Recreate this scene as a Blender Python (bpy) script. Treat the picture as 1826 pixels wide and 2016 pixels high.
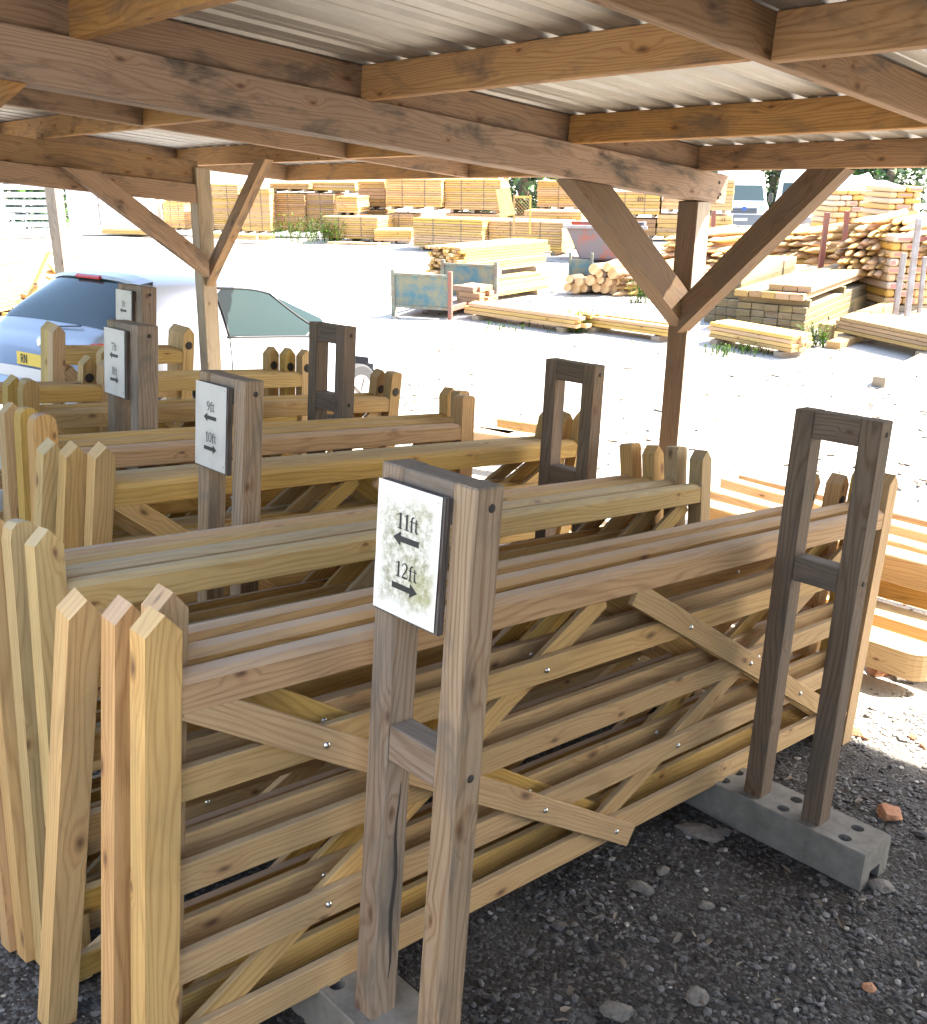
import bpy, bmesh, math, random
from mathutils import Vector, Matrix, noise
R = random.Random(7)
sc = bpy.context.scene
for o in list(bpy.data.objects): bpy.data.objects.remove(o)
COL = sc.collection
# ------------------------------------------------------------------ camera model (picture units: 1826 x 2016)
F, CX, CY = 1971.0, 913.0, 1008.0
CAMZ = 2.55
def vec(p): return Vector((p[0] - CX, p[1] - CY, F)).normalized()      # x right, y down, z forward
down = Vector((890 - CX, 6495 - CY, F)).normalized(); UPc = -down
fw = (Vector((0, 0, 1)) - UPc * UPc.z).normalized(); rt = fw.cross(UPc)
if rt.x < 0: rt = -rt
RG = Matrix((rt, fw, UPc))                                             # camera coords -> world
d1 = vec((3050, 688)); d2 = vec((-1000, 380)); d2 = (d2 - d1 * d1.dot(d2)).normalized()
d3 = d1.cross(d2)
if d3.y > 0: d3 = -d3
C0 = Vector((0, 0, CAMZ))
MSr = RG @ Matrix((d1, d2, d3)).transposed()                           # shed axes (u along gates, v away, w up) -> world
MS = Matrix.Translation(C0) @ MSr.to_4x4(); MSi = MS.inverted()
def S(u, v, w): return MS @ Vector((u, v, w))
def ray(x, y): return RG @ Vector((x - CX, y - CY, F))
def at(x, y, z=0.0):                                                   # picture point -> point on the level z
    r = ray(x, y); return C0 + r * ((z - CAMZ) / r.z)
def atY(x, y, Y):                                                      # picture point -> point at forward distance Y
    r = ray(x, y); return C0 + r * (Y / r.y)

cam = bpy.data.cameras.new('camera'); co = bpy.data.objects.new('camera', cam); COL.objects.link(co)
co.matrix_world = Matrix.Translation(C0) @ (RG @ Matrix(((1, 0, 0), (0, -1, 0), (0, 0, -1)))).to_4x4()
cam.sensor_fit = 'HORIZONTAL'; cam.sensor_width = 36; cam.lens = 36 * F / 1826; cam.clip_end = 2000; cam.clip_start = 0.02
sc.camera = co
# ------------------------------------------------------------------ world, sun, exposure
_sv = (MSr @ Vector((0.62, -0.50, 1.0))).normalized(); SUN_EL = math.asin(_sv.z)       # roof edge shadow falls where the photograph shows it
SUNV = Vector((_sv.x, _sv.y, 0)).normalized()
saz = math.atan2(SUNV.x, SUNV.y)
w = bpy.data.worlds.new('World'); sc.world = w; w.use_nodes = True
nt = w.node_tree; nt.nodes.clear()
sky = nt.nodes.new('ShaderNodeTexSky'); sky.sky_type = 'NISHITA'; sky.sun_disc = False
sky.sun_elevation = SUN_EL; sky.sun_rotation = saz; sky.air_density = 1.2; sky.dust_density = 2.5; sky.ozone_density = 1.0
bg = nt.nodes.new('ShaderNodeBackground'); bg.inputs[1].default_value = 0.13
wo = nt.nodes.new('ShaderNodeOutputWorld'); nt.links.new(sky.outputs[0], bg.inputs[0]); nt.links.new(bg.outputs[0], wo.inputs[0])
sl = bpy.data.lights.new('sun', 'SUN'); sl.energy = 4.6; sl.angle = math.radians(0.55); sl.color = (1.0, 0.93, 0.82)
so = bpy.data.objects.new('sun', sl); COL.objects.link(so)
sd = Vector((SUNV.x * math.cos(SUN_EL), SUNV.y * math.cos(SUN_EL), math.sin(SUN_EL)))
so.rotation_euler = sd.to_track_quat('Z', 'Y').to_euler()
sc.view_settings.view_transform = 'Standard'; sc.view_settings.look = 'None'
sc.view_settings.exposure = 2.65; sc.view_settings.gamma = 1.0; sc.view_settings.use_curve_mapping = False
sc.render.engine = 'CYCLES'
sc.cycles.max_bounces = 8; sc.cycles.diffuse_bounces = 5

# ------------------------------------------------------------------ materials
def newmat(name):
    m = bpy.data.materials.new(name); m.use_nodes = True; t = m.node_tree
    b = t.nodes['Principled BSDF']; return m, t, b
def N(t, typ, **k):
    n = t.nodes.new(typ)
    for a, v in k.items():
        if a in ('ins',):
            for i, x in v.items(): n.inputs[i].default_value = x
        else: setattr(n, a, v)
    return n
def math_(t, op, a, b=None, c=None, clamp=False):
    n = t.nodes.new('ShaderNodeMath'); n.operation = op; n.use_clamp = clamp
    for i, x in enumerate((a, b, c)):
        if x is None: continue
        if isinstance(x, (int, float)): n.inputs[i].default_value = x
        else: t.links.new(x, n.inputs[i])
    return n.outputs[0]
def mixc(t, f, a, b, mode='MIX'):
    n = t.nodes.new('ShaderNodeMix'); n.data_type = 'RGBA'; n.blend_type = mode; n.clamp_factor = True
    for sock, x in ((n.inputs[0], f), (n.inputs[6], a), (n.inputs[7], b)):
        if isinstance(x, (int, float)): sock.default_value = x
        elif isinstance(x, tuple): sock.default_value = (*x, 1)
        else: t.links.new(x, sock)
    return n.outputs[2]
def ramp(t, f, stops):
    n = t.nodes.new('ShaderNodeValToRGB'); e = n.color_ramp.elements
    while len(e) < len(stops): e.new(0.5)
    for i, (p, c) in enumerate(stops):
        e[i].position = p; e[i].color = (*c, 1) if isinstance(c, tuple) else (c, c, c, 1)
    t.links.new(f, n.inputs[0]); return n.outputs[0]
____
Leave the images out and output the remaining material exactly as it stands.

Recreate this scene as a Blender Python (bpy) script. Treat the picture as 1826 pixels wide and 2016 pixels high.
import bpy, bmesh, math, random
from mathutils import Vector, Matrix, noise
R = random.Random(7)
sc = bpy.context.scene
for o in list(bpy.data.objects): bpy.data.objects.remove(o)
COL = sc.collection
# ------------------------------------------------------------------ camera model (picture units: 1826 x 2016)
F, CX, CY = 1971.0, 913.0, 1008.0
CAMZ = 2.55
def vec(p): return Vector((p[0] - CX, p[1] - CY, F)).normalized()      # x right, y down, z forward
down = Vector((890 - CX, 6495 - CY, F)).normalized(); UPc = -down
fw = (Vector((0, 0, 1)) - UPc * UPc.z).normalized(); rt = fw.cross(UPc)
if rt.x < 0: rt = -rt
RG = Matrix((rt, fw, UPc))                                             # camera coords -> world
d1 = vec((3050, 688)); d2 = vec((-1000, 380)); d2 = (d2 - d1 * d1.dot(d2)).normalized()
d3 = d1.cross(d2)
if d3.y > 0: d3 = -d3
C0 = Vector((0, 0, CAMZ))
MSr = RG @ Matrix((d1, d2, d3)).transposed()                           # shed axes (u along gates, v away, w up) -> world
MS = Matrix.Translation(C0) @ MSr.to_4x4(); MSi = MS.inverted()
def S(u, v, w): return MS @ Vector((u, v, w))
def ray(x, y): return RG @ Vector((x - CX, y - CY, F))
def at(x, y, z=0.0):                                                   # picture point -> point on the level z
    r = ray(x, y); return C0 + r * ((z - CAMZ) / r.z)
def atY(x, y, Y):                                                      # picture point -> point at forward distance Y
    r = ray(x, y); return C0 + r * (Y / r.y)

cam = bpy.data.cameras.new('camera'); co = bpy.data.objects.new('camera', cam); COL.objects.link(co)
co.matrix_world = Matrix.Translation(C0) @ (RG @ Matrix(((1, 0, 0), (0, -1, 0), (0, 0, -1)))).to_4x4()
cam.sensor_fit = 'HORIZONTAL'; cam.sensor_width = 36; cam.lens = 36 * F / 1826; cam.clip_end = 2000; cam.clip_start = 0.02
sc.camera = co
# ------------------------------------------------------------------ world, sun, exposure
_sv = (MSr @ Vector((0.62, -0.50, 1.0))).normalized(); SUN_EL = math.asin(_sv.z)       # roof edge shadow falls where the photograph shows it
SUNV = Vector((_sv.x, _sv.y, 0)).normalized()
saz = math.atan2(SUNV.x, SUNV.y)
w = bpy.data.worlds.new('World'); sc.world = w; w.use_nodes = True
nt = w.node_tree; nt.nodes.clear()
sky = nt.nodes.new('ShaderNodeTexSky'); sky.sky_type = 'NISHITA'; sky.sun_disc = False
sky.sun_elevation = SUN_EL; sky.sun_rotation = saz; sky.air_density = 1.2; sky.dust_density = 2.5; sky.ozone_density = 1.0
bg = nt.nodes.new('ShaderNodeBackground'); bg.inputs[1].default_value = 0.13
wo = nt.nodes.new('ShaderNodeOutputWorld'); nt.links.new(sky.outputs[0], bg.inputs[0]); nt.links.new(bg.outputs[0], wo.inputs[0])
sl = bpy.data.lights.new('sun', 'SUN'); sl.energy = 4.6; sl.angle = math.radians(0.55); sl.color = (1.0, 0.93, 0.82)
so = bpy.data.objects.new('sun', sl); COL.objects.link(so)
sd = Vector((SUNV.x * math.cos(SUN_EL), SUNV.y * math.cos(SUN_EL), math.sin(SUN_EL)))
so.rotation_euler = sd.to_track_quat('Z', 'Y').to_euler()
sc.view_settings.view_transform = 'Standard'; sc.view_settings.look = 'None'
sc.view_settings.exposure = 2.65; sc.view_settings.gamma = 1.0; sc.view_settings.use_curve_mapping = False
sc.render.engine = 'CYCLES'
sc.cycles.max_bounces = 8; sc.cycles.diffuse_bounces = 5

# ------------------------------------------------------------------ materials
def newmat(name):
    m = bpy.data.materials.new(name); m.use_nodes = True; t = m.node_tree
    b = t.nodes['Principled BSDF']; return m, t, b
def N(t, typ, **k):
    n = t.nodes.new(typ)
    for a, v in k.items():
        if a in ('ins',):
            for i, x in v.items(): n.inputs[i].default_value = x
        else: setattr(n, a, v)
    return n
def math_(t, op, a, b=None, c=None, clamp=False):
    n = t.nodes.new('ShaderNodeMath'); n.operation = op; n.use_clamp = clamp
    for i, x in enumerate((a, b, c)):
        if x is None: continue
        if isinstance(x, (int, float)): n.inputs[i].default_value = x
        else: t.links.new(x, n.inputs[i])
    return n.outputs[0]
def mixc(t, f, a, b, mode='MIX'):
    n = t.nodes.new('ShaderNodeMix'); n.data_type = 'RGBA'; n.blend_type = mode; n.clamp_factor = True
    for sock, x in ((n.inputs[0], f), (n.inputs[6], a), (n.inputs[7], b)):
        if isinstance(x, (int, float)): sock.default_value = x
        elif isinstance(x, tuple): sock.default_value = (*x, 1)
        else: t.links.new(x, sock)
    return n.outputs[2]
def ramp(t, f, stops):
    n = t.nodes.new('ShaderNodeValToRGB'); e = n.color_ramp.elements
    while len(e) < len(stops): e.new(0.5)
    for i, (p, c) in enumerate(stops):
        e[i].position = p; e[i].color = (*c, 1) if isinstance(c, tuple) else (c, c, c, 1)
    t.links.new(f, n.inputs[0]); return n.outputs[0]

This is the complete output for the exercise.